何しろ「緊急事態宣言」というものに遭遇するのは初めてなので、いろいろ憶測は飛んでいたもののそれが出されてみるまで想像の及ばないことばかりでした。宣言が出る前の週末、当座の仕事に必要なマンガを集めに街に出たものの、一番マンガが揃っている書店が早仕舞いしてしまっていて「調べが甘かった!」と後悔。ネットで買うこともできるけれど、店頭でいろいろ見繕う必要があったのです。
2番目にマンガフロアの広い書店に走ると、ありがたいことにそこはまだ開いていて。10冊ほどのマンガを抱えつつ、名残惜しく店内を歩いていた時に目に飛び込んできたのが『忠津陽子ぬりえBook』(双葉社)でした。
表紙を見て一瞬も迷うことなく「買い!」だと思いました。値段を見てびっくり。1300円(税別)ってめちゃくちゃ安いじゃないですか⁉︎
忠津陽子先生のデビューは1967年、『別冊マーガレット』。
明るくてノリのいいラブコメの名手として80年代初頭まで活躍。近年はハーレクインのコミカライズを手がけているそうです。
代表作は『美人はいかが?』『お金ためます!』など。
この本、「ぬりえBook」とタイトルにありますが、カラー原画が24点も収録されているんですよ。
かつての少女マンガのイラストは季節感に溢れているものが多かったなぁと思います。
しかし…この指先の表情、惚れ惚れしてしまう!
↓いいなあいいなあ、こういう「THE少女マンガ」かつ「THEクリスマス」なシーンのイラスト。
素敵なファッションの女の子は自分からはほど遠く「マンガの中だけのもの」であっても。
一本のキャンドルを手に入れたらその世界に少し近づけた気持ちになった…小学生時代のことを思い出します。
ぬりえページはこんな感じ。冒頭の方に、色鉛筆や水彩絵の具での着色の指導がかなり丁寧に載っているのですが、
さらに一点ごとにぬり方のアドバイスがついている親切設計。
12色の色鉛筆があれば大丈夫。これはやってみたくなりますね!
お手本を参考にするのもいいけれど、子どもの頃に夢中になったみたいに自由に彩色するのもいいかも。
昨年の2月に『ブックカフェ二十世紀』(東京・神保町)で開催された原画展も素晴らしかったのです。
今年の4月にも原画展が予定されていたのですが(なんと、忠津陽子先生がいらしてのぬりえのワークショップも!)コロナの影響で中止になってしまっていたく残念。
…なのですが、この原画展をプロデュースしている「くだん書房」から『忠津陽子 初期作品集』が発売されるといううれしいニュースが!

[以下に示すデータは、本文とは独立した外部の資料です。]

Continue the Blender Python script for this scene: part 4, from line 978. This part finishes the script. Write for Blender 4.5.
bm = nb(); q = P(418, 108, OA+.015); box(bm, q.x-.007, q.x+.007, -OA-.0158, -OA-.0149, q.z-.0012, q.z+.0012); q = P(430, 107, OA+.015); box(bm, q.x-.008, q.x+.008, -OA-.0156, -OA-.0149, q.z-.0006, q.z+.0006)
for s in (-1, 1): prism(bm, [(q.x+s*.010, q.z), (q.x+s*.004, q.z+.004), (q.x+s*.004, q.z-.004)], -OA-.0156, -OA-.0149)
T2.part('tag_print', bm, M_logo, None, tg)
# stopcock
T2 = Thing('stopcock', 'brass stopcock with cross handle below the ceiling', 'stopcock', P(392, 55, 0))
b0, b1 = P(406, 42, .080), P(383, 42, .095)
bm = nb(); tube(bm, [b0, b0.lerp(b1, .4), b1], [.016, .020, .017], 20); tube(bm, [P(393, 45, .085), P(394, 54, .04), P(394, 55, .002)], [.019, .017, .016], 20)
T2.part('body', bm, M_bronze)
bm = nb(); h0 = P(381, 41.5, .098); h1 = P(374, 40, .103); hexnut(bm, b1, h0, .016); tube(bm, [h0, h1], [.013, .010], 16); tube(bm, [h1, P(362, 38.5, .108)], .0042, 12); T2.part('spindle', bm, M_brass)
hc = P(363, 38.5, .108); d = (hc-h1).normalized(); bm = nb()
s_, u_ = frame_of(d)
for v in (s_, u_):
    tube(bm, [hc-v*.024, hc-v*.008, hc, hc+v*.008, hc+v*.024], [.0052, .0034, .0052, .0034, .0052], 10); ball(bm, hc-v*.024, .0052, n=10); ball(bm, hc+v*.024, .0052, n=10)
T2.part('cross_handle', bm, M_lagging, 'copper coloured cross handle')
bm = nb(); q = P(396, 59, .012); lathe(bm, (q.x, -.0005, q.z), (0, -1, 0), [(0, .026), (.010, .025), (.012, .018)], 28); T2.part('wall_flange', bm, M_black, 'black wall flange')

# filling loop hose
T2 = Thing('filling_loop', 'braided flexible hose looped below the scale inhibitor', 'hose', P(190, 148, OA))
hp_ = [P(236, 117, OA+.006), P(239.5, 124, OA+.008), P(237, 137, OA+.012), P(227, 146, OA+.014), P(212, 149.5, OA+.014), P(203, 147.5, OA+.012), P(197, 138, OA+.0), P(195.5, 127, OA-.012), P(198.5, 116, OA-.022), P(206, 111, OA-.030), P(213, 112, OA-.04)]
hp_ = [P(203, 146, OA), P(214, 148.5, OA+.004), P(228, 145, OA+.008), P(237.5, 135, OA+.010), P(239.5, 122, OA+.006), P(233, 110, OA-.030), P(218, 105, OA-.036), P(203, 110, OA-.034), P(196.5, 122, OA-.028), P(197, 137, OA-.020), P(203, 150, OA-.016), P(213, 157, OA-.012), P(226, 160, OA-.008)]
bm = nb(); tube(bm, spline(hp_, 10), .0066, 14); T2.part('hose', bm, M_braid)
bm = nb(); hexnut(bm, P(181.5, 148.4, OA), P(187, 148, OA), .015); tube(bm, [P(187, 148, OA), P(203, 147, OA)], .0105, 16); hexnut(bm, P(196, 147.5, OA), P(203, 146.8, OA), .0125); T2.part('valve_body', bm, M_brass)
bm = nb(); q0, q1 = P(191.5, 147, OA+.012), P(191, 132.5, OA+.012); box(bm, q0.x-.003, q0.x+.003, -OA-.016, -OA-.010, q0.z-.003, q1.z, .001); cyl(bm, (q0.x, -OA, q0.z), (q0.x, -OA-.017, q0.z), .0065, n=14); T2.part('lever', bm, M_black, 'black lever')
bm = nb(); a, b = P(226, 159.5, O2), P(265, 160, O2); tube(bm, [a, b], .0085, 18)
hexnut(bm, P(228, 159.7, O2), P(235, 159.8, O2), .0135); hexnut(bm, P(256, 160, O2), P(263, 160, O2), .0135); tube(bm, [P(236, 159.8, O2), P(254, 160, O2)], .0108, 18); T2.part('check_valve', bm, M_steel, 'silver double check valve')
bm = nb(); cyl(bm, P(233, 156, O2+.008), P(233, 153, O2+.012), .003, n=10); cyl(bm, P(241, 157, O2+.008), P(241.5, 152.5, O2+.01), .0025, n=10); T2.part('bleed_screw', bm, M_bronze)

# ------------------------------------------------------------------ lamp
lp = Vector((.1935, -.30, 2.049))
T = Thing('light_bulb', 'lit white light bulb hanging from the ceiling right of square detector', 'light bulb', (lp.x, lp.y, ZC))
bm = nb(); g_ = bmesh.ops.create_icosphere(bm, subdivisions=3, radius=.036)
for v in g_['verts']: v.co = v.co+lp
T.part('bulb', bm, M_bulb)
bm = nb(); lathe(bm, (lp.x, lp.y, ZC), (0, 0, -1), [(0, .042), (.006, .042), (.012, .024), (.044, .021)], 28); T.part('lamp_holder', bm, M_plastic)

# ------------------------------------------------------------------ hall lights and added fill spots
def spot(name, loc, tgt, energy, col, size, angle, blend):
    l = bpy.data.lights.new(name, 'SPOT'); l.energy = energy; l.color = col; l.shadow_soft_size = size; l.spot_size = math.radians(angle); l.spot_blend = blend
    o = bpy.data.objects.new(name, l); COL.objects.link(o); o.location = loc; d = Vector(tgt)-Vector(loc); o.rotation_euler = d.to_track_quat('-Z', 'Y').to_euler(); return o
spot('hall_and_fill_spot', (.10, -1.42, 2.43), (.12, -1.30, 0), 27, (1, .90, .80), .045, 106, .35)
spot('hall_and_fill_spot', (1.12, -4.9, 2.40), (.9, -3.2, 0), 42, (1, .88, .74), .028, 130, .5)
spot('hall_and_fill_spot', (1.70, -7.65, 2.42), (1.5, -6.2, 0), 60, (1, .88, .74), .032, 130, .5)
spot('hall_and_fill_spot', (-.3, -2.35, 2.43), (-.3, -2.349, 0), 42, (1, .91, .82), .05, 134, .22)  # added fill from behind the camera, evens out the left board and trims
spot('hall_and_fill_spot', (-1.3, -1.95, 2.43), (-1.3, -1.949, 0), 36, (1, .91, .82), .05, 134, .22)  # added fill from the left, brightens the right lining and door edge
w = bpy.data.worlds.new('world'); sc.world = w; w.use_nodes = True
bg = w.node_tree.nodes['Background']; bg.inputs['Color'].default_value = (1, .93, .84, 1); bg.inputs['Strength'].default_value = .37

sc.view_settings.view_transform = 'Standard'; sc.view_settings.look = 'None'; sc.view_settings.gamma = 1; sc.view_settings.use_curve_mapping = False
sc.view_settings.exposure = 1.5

デビュー作『夏の日のコーラ』、同年「COM」に発表された『星とイモムシ』が収録とのこと。
4月末から通販がスタートしています。急いで買わなくては!
http://www.kudan.jp/kudan/kudannomanga.html
どちらも未読なので楽しみです。
忠津陽子先生の作品は、先に挙げたような代表作しか読んでおらず。ずっと気になってたのですが、古本で見つけるとかなりの高値で手が出なかったのです。これを機にさらに読める作品が増えることを期待して。中止になった原画展も、開催されますように!